В финале песни слышим крик страдающего больного, беспрерывно повторяющего название своего мучительного диагноза: «Ангедония, ангедония, ангедония…»
Нюркина песня (1989)
«Нюркина песня» написана 19–20 марта 1989 года в Новосибирске. Однажды Янка пришла в гости к Нюрычу (Анне Волковой) и застала её в состоянии депрессии, катализатором которой стали неудачи на любовном фронте. Дягилева вышла покурить на лестницу, где и написала эту песню. Но исполнялась она редко, зато совместно с Анной Волковой (Владыкиной).

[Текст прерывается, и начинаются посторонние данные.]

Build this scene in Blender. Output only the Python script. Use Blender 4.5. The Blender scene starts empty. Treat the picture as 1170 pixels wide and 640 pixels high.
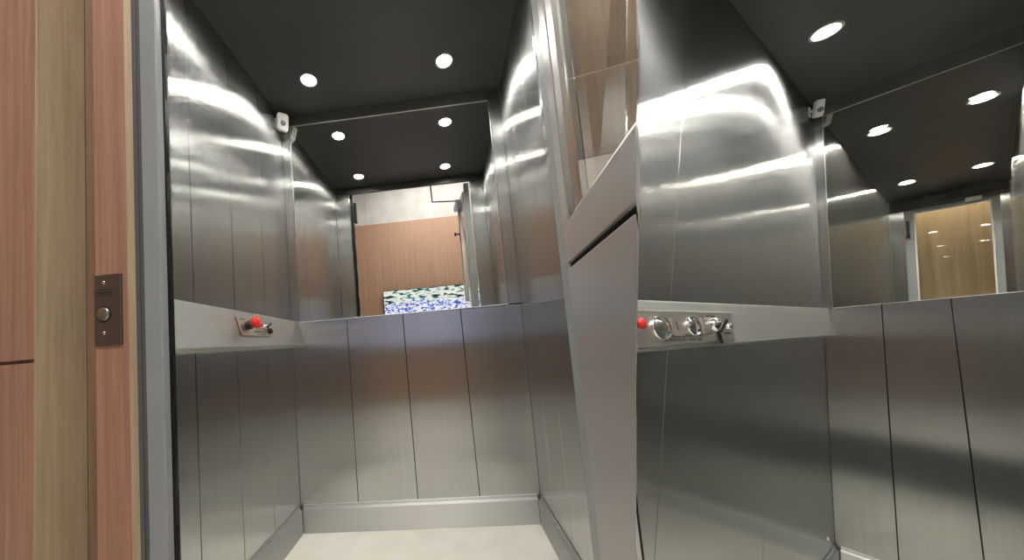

Аккомпанемент представлен перебором на акустической гитаре, а вокальная партия напоминает русскую народную песню. С фольклором связаны и образы, и мотивы.
Действие происходит в доме, где гадает печальная девушка: «Разложила девка тряпки на полу / Раскидала карты-крести по углам / Потеряла девка радость по весне / Позабыла серьги-бусы по гостям».
Во втором куплете в палитре преобладает белый цвет. Но он не связан с позитивными образами. Мир уже не радует героиню («По глазам колючей пылью белый свет»), как и творчество («По ушам фальшивой трелью белый стих»). Пейзаж сравнивается с ветхим предметом гардероба: «По полям дырявой шалью белый снег». Даже сон не восстанавливает силы: «По утрам усталой молью белый сон».
В третьем куплете видим, что предметы интерьера дома словно сочувствуют печали лирической героине: «Развернулась бабской правдою стена / Разревелась – раскачалась тишина». Однако общество её не понимает, оскорбляя слухами: «По чужим простым словам как по рукам / По подставленным ногам, по головам».
В четвёртом куплете мы вновь окунаемся в скромное, но уютное пространство: «А в надтреснутом[67]
стакане старый чай / Не хватило для разлёту старых дел / Фотографии там звёздочки и сны / Как бы[68] сделать чтоб всем было хорошо».Далее возникают мотивы потери воспоминаний («Всё что было, всё что помнила сама / Смёл котейка с подоконника хвостом») и сватовства («Приносили женихи коньячок / Объясняли женихи, что почём»)[69]
.В пятом куплете действие переходит из дома на морозную улицу: «Кто под форточкой сидит – отгоняй / Ночью холод разогнался с Оби / Вспоминай почаще солнышко своё».